Employers’ need to conduct “right to work checks”

It is unlawful for an employer in the UK to employ any adult who is subject to immigration controls. If an employer undertakes certain documentary checks to ascertain whether a job applicant has the right to be in and work in the UK, they are protected against any future penalty, if it subsequently turns out the individual was not entitled to work in the UK. The potential penalty is substantial; up to £20,000. While carrying out right to work checks are a helpful “insurance policy” for an employer, there is no legal requirement to actually do them and no legal sanctions are applied if an employer does not do them.

How does unfair dismissal law operate in relation to foreign employees?

Any employee who has two years continuous service is protected against unfair dismissal (in very limited circumstances the need for this period of service may not apply). If an employer wishes to dismiss such an employee they must first have a “potentially fair” reason for the dismissal. Potentially fair reasons for dismissal are limited to: conduct, capability, redundancy, some other substantial reason and illegality. If an employer can show that it had a potentially fair reason then it must go on to show that it acted fairly in treating that reason as the reasons for dismissing that employee. This includes showing that a fair procedure was followed in carrying out the dismissal.

In cases where a foreign worker ceases to be entitled to work in the UK or, the employer becomes aware that they were never entitled to work in the UK, the reason cited for any dismissal is likely to be illegality. However, employment tribunal’s will not accept this as a fair reason for dismissal – hence the dismissal will be unfair – if they employer genuinely but wrongly believes they can no longer continue to employ the employee lawfully.

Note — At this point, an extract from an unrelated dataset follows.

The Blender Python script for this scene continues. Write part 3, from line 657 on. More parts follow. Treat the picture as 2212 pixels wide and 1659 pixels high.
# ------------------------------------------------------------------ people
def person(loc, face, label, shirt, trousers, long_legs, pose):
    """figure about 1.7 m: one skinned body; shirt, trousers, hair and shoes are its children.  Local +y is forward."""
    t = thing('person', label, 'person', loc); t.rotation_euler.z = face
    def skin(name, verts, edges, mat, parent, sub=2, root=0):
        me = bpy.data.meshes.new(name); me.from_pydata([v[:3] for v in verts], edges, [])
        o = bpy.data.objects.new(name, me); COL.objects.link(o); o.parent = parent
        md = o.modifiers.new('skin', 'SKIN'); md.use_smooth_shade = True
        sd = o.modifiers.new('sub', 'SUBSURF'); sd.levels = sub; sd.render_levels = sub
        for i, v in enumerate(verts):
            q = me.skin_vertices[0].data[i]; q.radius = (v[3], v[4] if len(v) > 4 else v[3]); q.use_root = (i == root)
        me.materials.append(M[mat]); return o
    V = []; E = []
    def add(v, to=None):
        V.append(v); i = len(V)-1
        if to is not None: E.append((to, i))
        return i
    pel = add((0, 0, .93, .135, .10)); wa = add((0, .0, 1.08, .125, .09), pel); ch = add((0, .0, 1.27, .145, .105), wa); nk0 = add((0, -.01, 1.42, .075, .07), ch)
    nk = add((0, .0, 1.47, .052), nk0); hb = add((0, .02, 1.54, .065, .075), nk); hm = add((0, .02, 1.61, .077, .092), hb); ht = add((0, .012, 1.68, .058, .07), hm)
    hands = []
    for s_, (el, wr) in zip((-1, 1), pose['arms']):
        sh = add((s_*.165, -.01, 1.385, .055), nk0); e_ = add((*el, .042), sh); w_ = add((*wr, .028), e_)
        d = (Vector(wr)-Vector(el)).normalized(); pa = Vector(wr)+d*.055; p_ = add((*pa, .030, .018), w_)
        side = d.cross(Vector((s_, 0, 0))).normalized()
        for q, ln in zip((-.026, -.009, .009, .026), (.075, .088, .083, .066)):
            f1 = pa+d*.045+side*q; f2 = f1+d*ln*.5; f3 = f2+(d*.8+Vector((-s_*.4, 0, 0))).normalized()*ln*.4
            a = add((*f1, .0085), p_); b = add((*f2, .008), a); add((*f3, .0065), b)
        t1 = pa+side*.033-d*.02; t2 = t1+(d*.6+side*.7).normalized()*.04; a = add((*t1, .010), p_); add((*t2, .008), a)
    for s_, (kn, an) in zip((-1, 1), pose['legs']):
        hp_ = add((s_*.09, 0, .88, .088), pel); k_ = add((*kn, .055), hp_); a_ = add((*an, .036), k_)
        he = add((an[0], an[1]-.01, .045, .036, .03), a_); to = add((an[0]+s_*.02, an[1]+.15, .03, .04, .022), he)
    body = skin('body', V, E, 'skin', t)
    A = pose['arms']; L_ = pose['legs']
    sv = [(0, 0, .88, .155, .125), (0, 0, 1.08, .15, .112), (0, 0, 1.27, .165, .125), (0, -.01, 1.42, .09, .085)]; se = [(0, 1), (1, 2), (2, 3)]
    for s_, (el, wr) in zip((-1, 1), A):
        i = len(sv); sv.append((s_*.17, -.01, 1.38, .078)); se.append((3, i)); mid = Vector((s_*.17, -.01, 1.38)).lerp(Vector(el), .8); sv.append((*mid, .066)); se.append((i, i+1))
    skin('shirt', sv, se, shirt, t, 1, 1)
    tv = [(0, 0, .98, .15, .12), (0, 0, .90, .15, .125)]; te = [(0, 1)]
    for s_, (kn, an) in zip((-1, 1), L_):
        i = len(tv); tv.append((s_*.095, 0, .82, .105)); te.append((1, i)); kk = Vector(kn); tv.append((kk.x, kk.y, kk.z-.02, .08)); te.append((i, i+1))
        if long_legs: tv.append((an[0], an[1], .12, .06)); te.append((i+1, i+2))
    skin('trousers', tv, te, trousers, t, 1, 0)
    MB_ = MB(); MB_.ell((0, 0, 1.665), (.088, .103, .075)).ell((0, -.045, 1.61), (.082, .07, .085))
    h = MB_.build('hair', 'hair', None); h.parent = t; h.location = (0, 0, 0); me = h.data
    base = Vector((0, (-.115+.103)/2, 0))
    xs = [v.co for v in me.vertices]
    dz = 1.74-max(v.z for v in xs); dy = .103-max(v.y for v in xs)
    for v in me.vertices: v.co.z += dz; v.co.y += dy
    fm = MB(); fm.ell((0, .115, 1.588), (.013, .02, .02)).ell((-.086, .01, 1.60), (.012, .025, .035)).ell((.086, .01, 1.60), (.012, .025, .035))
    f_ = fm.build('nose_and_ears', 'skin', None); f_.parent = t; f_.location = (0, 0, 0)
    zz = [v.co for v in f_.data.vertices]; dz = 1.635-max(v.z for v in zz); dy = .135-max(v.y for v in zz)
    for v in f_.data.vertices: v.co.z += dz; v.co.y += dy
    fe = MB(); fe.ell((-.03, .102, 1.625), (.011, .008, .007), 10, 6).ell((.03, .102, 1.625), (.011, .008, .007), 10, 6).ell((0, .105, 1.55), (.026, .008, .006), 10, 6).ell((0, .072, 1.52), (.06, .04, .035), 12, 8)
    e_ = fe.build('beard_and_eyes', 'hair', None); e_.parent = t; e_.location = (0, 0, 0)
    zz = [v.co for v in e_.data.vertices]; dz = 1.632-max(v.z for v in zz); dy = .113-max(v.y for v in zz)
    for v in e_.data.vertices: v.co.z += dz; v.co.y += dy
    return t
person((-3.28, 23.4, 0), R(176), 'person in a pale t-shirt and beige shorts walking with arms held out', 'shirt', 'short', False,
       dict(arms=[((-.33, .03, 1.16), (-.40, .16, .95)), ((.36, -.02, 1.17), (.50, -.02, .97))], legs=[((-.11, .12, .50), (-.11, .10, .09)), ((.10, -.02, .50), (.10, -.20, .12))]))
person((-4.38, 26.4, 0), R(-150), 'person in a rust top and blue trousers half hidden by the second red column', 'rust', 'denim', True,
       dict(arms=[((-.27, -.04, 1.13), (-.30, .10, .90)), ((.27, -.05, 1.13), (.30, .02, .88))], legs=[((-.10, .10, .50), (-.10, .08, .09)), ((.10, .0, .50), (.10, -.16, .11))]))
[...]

Employers therefore need to be very sure of the evidence before dismissing an employee for such a reason.

Latest decision

The Employment Appeal Tribunal (EAT) whether an employer had dismissed for a fair reason when it dismissed an employee who had been unable to provide documentary evidence of their right to work in the UK during a firm wide audit (even thought he was, in fact, entitled to live and work in the UK).

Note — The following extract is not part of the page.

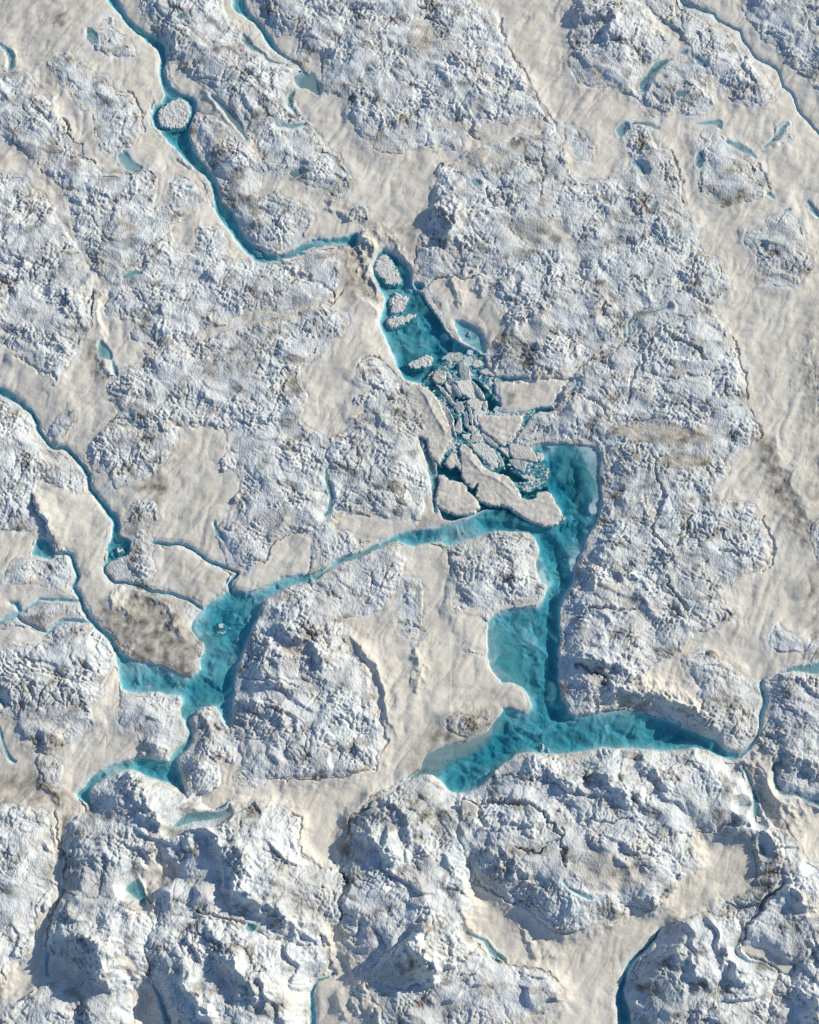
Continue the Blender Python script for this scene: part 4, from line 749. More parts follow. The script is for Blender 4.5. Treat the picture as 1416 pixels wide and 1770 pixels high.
def ground_material(name, bump, bscale, chip):
    m, nt, out = mat(name)
    b = node(nt, 'ShaderNodeBsdfPrincipled')
    b.inputs['Roughness'].default_value = .75
    b.inputs['Specular IOR Level'].default_value = .25
    v = math_(nt, 'MULTIPLY', math_(nt, 'SUBTRACT', tex(nt, .09, 6), .35), 1.6, True)
    c = mixc(nt, attr(nt, 'cover'), mixc(nt, v, (.75, .79, .81), (.60, .645, .67)), mixc(nt, v, (.745, .715, .645), (.655, .62, .555)))
    c = mixc(nt, attr(nt, 'blue'), c, (.57, .70, .735))
    sp = math_(nt, 'MULTIPLY', math_(nt, 'SUBTRACT', tex(nt, 1.1, 5, .7), .30), 2.4, True)
    d = math_(nt, 'MULTIPLY', attr(nt, 'dirt'), math_(nt, 'ADD', math_(nt, 'MULTIPLY', sp, .5), .62), True)
    c = mixc(nt, d, c, mixc(nt, tex(nt, .05, 3), (.215, .165, .11), (.165, .155, .13)))
    nt.links.new(c, b.inputs['Base Color'])
    bp = node(nt, 'ShaderNodeBump')
    bp.inputs['Strength'].default_value = 1.0
    bp.inputs['Distance'].default_value = bump
    g = node(nt, 'ShaderNodeNewGeometry')
    mp = node(nt, 'ShaderNodeMapping')
    mp.inputs['Rotation'].default_value = (0, 0, .9)
    mp.inputs['Scale'].default_value = (1.0, .55, 1.0)
    nz = node(nt, 'ShaderNodeTexNoise')
    nz.inputs['Scale'].default_value = .7
    nt.links.new(g.outputs['Position'], nz.inputs['Vector'])
    add = node(nt, 'ShaderNodeVectorMath', operation='MULTIPLY_ADD')
    nt.links.new(nz.outputs['Color'], add.inputs[0])
    add.inputs[1].default_value = (1.6, 1.6, 0)
    nt.links.new(g.outputs['Position'], add.inputs[2])
    nt.links.new(add.outputs[0], mp.inputs['Vector'])
    vo = node(nt, 'ShaderNodeTexVoronoi', feature='DISTANCE_TO_EDGE')
    vo.inputs['Scale'].default_value = bscale * .6
    nt.links.new(mp.outputs[0], vo.inputs['Vector'])
    crk = math_(nt, 'MULTIPLY', math_(nt, 'MINIMUM', vo.outputs['Distance'], .22), chip)
    nt.links.new(math_(nt, 'ADD', tex(nt, bscale, 6, .68), crk), bp.inputs['Height'])
    nt.links.new(bp.outputs[0], b.inputs['Normal'])
    nt.links.new(b.outputs[0], out.inputs[0])
    return m
M_SNOW = ground_material('old snow', .085, .9, .35)
M_ICE = ground_material('weathered ice', .22, 1.25, 2.0)

def water_material(name, a, silt):
    m, nt, out = mat(name)
    dep = attr(nt, 'depth')
    comb = node(nt, 'ShaderNodeCombineColor')
    for i, k in enumerate(a):
        nt.links.new(math_(nt, 'POWER', math.exp(-k), dep), comb.inputs[i])
    tr = node(nt, 'ShaderNodeBsdfTransparent')
    nt.links.new(comb.outputs[0], tr.inputs[0])
    df = node(nt, 'ShaderNodeBsdfDiffuse')
    df.inputs[0].default_value = (*silt, 1)
    mx = node(nt, 'ShaderNodeMixShader')
    f = math_(nt, 'MULTIPLY', math_(nt, 'SUBTRACT', 1.0, math_(nt, 'POWER', math.exp(-.5), dep)), .12)
    milk = attr(nt, 'milk')
    nt.links.new(math_(nt, 'ADD', math_(nt, 'ADD', f, math_(nt, 'MULTIPLY', milk, .55)), math_(nt, 'MULTIPLY', attr(nt, 'silt'), .8), True), mx.inputs[0])
    nt.links.new(tr.outputs[0], mx.inputs[1])
    nt.links.new(df.outputs[0], mx.inputs[2])
    sil = node(nt, 'ShaderNodeMix', data_type='RGBA')
    nt.links.new(attr(nt, 'silt'), sil.inputs[0])
    nt.links.new(mixc(nt, milk, silt, (.11, .40, .45)), sil.inputs[6])
    sil.inputs[7].default_value = (.34, .36, .33, 1)
    nt.links.new(sil.outputs[2], df.inputs[0])
    gl = node(nt, 'ShaderNodeBsdfGlossy')
    gl.inputs['Roughness'].default_value = .08
    bp = node(nt, 'ShaderNodeBump')
    bp.inputs['Distance'].default_value = .02
    nt.links.new(tex(nt, 1.6, 3), bp.inputs['Height'])
    nt.links.new(bp.outputs[0], gl.inputs['Normal'])
    m2 = node(nt, 'ShaderNodeMixShader')
    m2.inputs[0].default_value = .03
    nt.links.new(mx.outputs[0], m2.inputs[1])
    nt.links.new(gl.outputs[0], m2.inputs[2])
    nt.links.new(m2.outputs[0], out.inputs[0])
    return m
M_WATER = water_material('glacier water', (.47, .165, .116), (.015, .20, .27))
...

The EAT overturned an employment tribunal’s decision that the employee had been fairly dismissed for illegality. It ruled that as there is no legal requirement on an employer to check documents, it was wrong for the employer to think that it would be illegal to carry on employing someone who could not produce them. However, it suggested that there may have been an alternative fair reason for the dismissal, namely “some other substantial reason” as the employer genuinely believed it would be breaking the law, even though that belief was mistaken.

Comment

Given the large penalties involved, employers are rightly nervous about continuing to employ staff who may be breaching immigration rules. However, they need to carefully weigh up each situation to decide whether any dismissal is likely to be fair; the case law suggests that foreign employees have a good chance of challenging dismissals.